# Data lines start

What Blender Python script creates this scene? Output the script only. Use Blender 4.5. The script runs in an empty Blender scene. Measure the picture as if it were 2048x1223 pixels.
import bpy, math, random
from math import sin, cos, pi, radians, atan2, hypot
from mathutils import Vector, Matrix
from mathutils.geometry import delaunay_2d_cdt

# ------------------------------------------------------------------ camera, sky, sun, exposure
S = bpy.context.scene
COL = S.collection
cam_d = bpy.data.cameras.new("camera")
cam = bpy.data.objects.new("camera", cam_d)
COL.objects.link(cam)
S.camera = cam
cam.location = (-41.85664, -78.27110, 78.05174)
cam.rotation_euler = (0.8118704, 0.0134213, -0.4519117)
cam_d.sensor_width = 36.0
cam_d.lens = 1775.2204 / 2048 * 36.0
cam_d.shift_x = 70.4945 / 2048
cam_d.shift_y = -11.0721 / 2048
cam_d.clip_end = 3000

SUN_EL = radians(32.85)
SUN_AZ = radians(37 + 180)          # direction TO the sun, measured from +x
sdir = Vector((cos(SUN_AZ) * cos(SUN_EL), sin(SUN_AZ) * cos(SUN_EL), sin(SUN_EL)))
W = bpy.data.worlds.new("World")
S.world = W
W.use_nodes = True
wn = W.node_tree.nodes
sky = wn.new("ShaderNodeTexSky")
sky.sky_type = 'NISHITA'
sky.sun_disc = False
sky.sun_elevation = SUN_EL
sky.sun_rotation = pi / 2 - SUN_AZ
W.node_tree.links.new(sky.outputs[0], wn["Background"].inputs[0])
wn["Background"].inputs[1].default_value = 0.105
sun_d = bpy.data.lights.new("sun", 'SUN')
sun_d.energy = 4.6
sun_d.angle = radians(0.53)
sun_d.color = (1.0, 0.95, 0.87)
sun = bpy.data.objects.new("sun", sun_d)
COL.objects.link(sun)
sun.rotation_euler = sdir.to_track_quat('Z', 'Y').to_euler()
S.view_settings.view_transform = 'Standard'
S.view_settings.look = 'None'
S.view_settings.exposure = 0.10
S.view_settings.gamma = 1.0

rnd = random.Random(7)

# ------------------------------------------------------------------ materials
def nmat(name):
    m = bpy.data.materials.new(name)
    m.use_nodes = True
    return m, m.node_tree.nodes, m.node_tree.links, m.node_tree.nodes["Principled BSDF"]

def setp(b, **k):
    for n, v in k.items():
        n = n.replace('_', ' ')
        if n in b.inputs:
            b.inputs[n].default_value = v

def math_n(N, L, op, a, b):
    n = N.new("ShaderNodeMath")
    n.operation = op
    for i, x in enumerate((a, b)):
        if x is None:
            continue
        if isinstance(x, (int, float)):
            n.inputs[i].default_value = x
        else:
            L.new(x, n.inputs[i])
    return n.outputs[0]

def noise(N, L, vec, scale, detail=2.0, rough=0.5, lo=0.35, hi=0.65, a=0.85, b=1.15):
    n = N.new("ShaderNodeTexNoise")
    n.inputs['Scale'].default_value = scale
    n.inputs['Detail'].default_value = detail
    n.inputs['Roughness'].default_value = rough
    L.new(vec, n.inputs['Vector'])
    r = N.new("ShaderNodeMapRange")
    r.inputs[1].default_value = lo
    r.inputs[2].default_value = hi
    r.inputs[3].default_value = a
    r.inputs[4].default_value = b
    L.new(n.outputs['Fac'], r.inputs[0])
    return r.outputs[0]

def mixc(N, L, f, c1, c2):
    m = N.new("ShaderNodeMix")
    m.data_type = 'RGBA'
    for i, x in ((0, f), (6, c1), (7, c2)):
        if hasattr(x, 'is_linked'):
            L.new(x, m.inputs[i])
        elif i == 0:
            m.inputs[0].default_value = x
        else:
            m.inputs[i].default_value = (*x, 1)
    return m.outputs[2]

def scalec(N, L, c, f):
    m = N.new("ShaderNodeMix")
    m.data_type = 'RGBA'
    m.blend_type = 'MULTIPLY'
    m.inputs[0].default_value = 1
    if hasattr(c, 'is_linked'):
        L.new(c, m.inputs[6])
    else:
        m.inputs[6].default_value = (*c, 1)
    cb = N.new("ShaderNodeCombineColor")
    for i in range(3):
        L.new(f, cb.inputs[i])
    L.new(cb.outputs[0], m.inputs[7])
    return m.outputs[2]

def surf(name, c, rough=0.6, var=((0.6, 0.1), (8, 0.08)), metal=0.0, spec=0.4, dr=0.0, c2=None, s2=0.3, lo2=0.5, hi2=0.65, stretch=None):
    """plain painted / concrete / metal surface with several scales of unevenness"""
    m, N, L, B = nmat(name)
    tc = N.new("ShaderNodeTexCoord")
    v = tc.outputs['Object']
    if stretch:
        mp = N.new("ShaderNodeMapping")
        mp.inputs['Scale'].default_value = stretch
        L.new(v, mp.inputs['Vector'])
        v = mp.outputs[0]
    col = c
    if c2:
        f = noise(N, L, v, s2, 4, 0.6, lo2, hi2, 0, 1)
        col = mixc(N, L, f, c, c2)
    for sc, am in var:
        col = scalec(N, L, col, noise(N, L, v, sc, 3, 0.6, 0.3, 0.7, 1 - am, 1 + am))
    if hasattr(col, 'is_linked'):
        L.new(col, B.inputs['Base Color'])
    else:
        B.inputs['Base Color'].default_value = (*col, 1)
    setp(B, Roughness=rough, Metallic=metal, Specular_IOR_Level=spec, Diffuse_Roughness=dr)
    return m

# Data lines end

What you are asked to do:
Reproduce only the lines from the top of the material through the one bearing "cam_d.clip_end = 3000", each exactly as it stands.

Finished answer:
What Blender Python script creates this scene? Output the script only. Use Blender 4.5. The script runs in an empty Blender scene. Measure the picture as if it were 2048x1223 pixels.
import bpy, math, random
from math import sin, cos, pi, radians, atan2, hypot
from mathutils import Vector, Matrix
from mathutils.geometry import delaunay_2d_cdt

# ------------------------------------------------------------------ camera, sky, sun, exposure
S = bpy.context.scene
COL = S.collection
cam_d = bpy.data.cameras.new("camera")
cam = bpy.data.objects.new("camera", cam_d)
COL.objects.link(cam)
S.camera = cam
cam.location = (-41.85664, -78.27110, 78.05174)
cam.rotation_euler = (0.8118704, 0.0134213, -0.4519117)
cam_d.sensor_width = 36.0
cam_d.lens = 1775.2204 / 2048 * 36.0
cam_d.shift_x = 70.4945 / 2048
cam_d.shift_y = -11.0721 / 2048
cam_d.clip_end = 3000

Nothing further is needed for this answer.